Parce qu'il a présenté le milieu des turntablists, ces scratcheurs virtuoses, ces as de la platine qui, au tournant des décennies 90 et 2000, ont été à deux doigts de sortir de la confidentialité, Scratch, de Doug Pray, a été un film important. Ce documentaire, toutefois, laissait peu de place aux femmes. Pas par choix, ni par intention, mais simplement parce que cette scène en comptait peu. Car si certains ont pu se lamenter du statut minoritaire des rappeuses dans le hip-hop, alors que dire de ses DJettes ? Le turntablism, certes, s'est souvent distingué par son caractère multiracial, mais il n'a pas toujours montré la même diversité sur le plan des genres.

SHORTEE - The Dreamer

Il y avait pourtant une présence féminine dans Scratch. Une seule. Shannon Ames, plus connue sous le nom de DJ Shortee, y était l'exception qui confirmait la règle. La jeune femme originaire de Washington DC, dont le premier amour aurait été la batterie, est tombée dans la marmite autour de 1995, quand elle a commencé à côtoyer et à collaborer avec un acteur historique du mouvement, l'un des premiers à sortir un véritable album de turntablist (Man or Myth, en 1998) : DJ Faust. Ces deux-là s'entendront tellement bien qu'ils rejoindront ensemble le collectif Third World Citizen (plus tard The Citizens), qu'ils formeront un duo appelé sobrement Faust & Shortee et qu'ils se marieront. Shannon, cependant, n'était pas que la compagne de l'autre : elle était célébrée pour ses compétences techniques propres, lesquelles la conduiront à enseigner à la Scratch DJ Academy fondée par Jam Master Jay. Elle sortirait aussi un disque, The Dreamer, premier album (et toujours le seul, paraît-il), conçu par un turntablist féminin.

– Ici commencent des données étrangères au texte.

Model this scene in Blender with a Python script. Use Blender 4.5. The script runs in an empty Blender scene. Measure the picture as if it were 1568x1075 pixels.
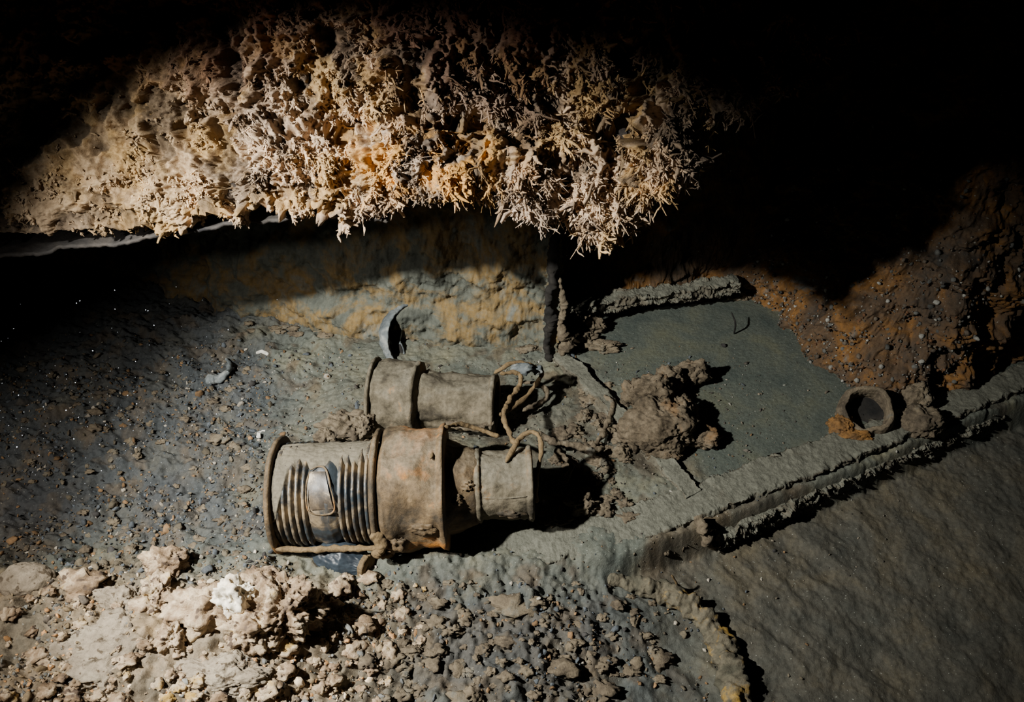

Cet album concept un brin ésotérique, dont l'objet était de transcrire en musique la créativité expérimentée pendant ses rêves (extraits de La Belle au Bois Dormant à l'appui), n'avait plus grand-chose à voir avec le monde du rap. Les scratches, en fait, n'étaient pas envahissants. Ils étaient même plutôt discrets. DJ Shortee démontrait sa science des enchainements, elle s'amusait à des collages dont les titres "Magic Spindle" et "The Dreamer" étaient des cas d'école. Toutefois, elle ne versait pas dans l'étalage complaisant de virtuosité qui, souvent, était le péché mignon de ses collègues mâles. Et sa diversité était peut-être encore plus radicale.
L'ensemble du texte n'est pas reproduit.